Another class decided to pull an all-nighter study group before the final — in a notoriously gross frat house’s attic. They might as well have held it in a men’s locker room, and they knew that. No one invited me, even though I was sitting right there with my other eleven classmates.
One day, we each had to do an hour long presentation on a topic in mathematics. When my day arrived, the whole class skipped. It was one of those cliquey little classes of about seven guys and me, so it wasn’t like an entire auditorium skipped out on me, but still. All the guys managed to faithfully attend every other presentation.
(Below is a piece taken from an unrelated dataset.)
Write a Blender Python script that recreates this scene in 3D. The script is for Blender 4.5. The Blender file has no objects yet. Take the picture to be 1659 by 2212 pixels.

At my second university, there were far more women, but it was more of the same in math and science. Rude classmates, resentful classmates, etc. My favorite story from that university is when I was being an emergency TA for my favorite math professor’s lower-level math class because he AND his graduate students had separate family emergencies. I was supposed to just give out some handouts and study guides, administer a quick quiz, and get out of there.
As soon as I walked in, I was greeted with suspicious looks. When I started to explain what was going on, there was grumbling. By time I got to the “quiz” part of my announcement, one kid stood up and said, “You’re not authorized to do this, lady. I’m not taking any quiz you give me. What are you, like twenty-five?” Because yeah. I love giving surprise, non-authorized quizzes to groups of sophomores. It’s where I find my life’s joy. It’s how I roll. And I was twenty-one, thanks, but whatever. Well, with one person rocking the boat, they had enough momentum to turn it over entirely and only one kid out of fifteen stayed to take the quiz. The professor assured me that the other fourteen failed. I wasn’t with the class long enough to really memorize any faces, but I could usually figure out when one of them was passing me in the hall, because they glared at me, the bitch who made them fail that exam by not seeming legitimate enough due to my lack of a penis.
In general, there were some clearly sucky things that my fellow classmates did. They were also, on the whole, far more hostile toward me than professors were, but far less annoying than the occasional hostile professor. My department head at the second university also happened to be my assigned advisor, and I once asked him about graduate programs the school offered, to which he said (with a completely earnest tone), “Graduate school is a waste of money for women like you. You’re already married.” He didn’t say anymore on the subject, and I was too busy scraping my chin off the floor.
There are a zillion other stories of minor, every day sexism from my time spent studying mathematics, but those are some of the ones that stick out most to me — probably because most of them have to do with being publicly ridiculed and I have a low threshold for embarrassment, even without the sexism thrown in.
Math, science, and computer science are so completely lacking in women that most women don’t want to touch the fields with a ten-foot pole, and I can kind of understand. First, women have to overcome years of being told that they are just not as good at math and science as men, and now they have to deal with a field dominated by men who (mostly) think that very thing as well? Most women’s reaction to that is not “SIGN ME UP” and I can’t blame them. It’s tiring, wondering if each new professor is going to have a nice crunchy layer of sexism before you get to their possibly old and bitter center, or if all the people in your assigned project group are going to dislike you for your gender and as a result a) not let you help at all (because you must be incompetent) or b) make you do all the work (because you dared to infringe on the testosterone party and therefore should get your comeuppance).
My stories really aren’t that great, though. I’d love to hear yours sometime!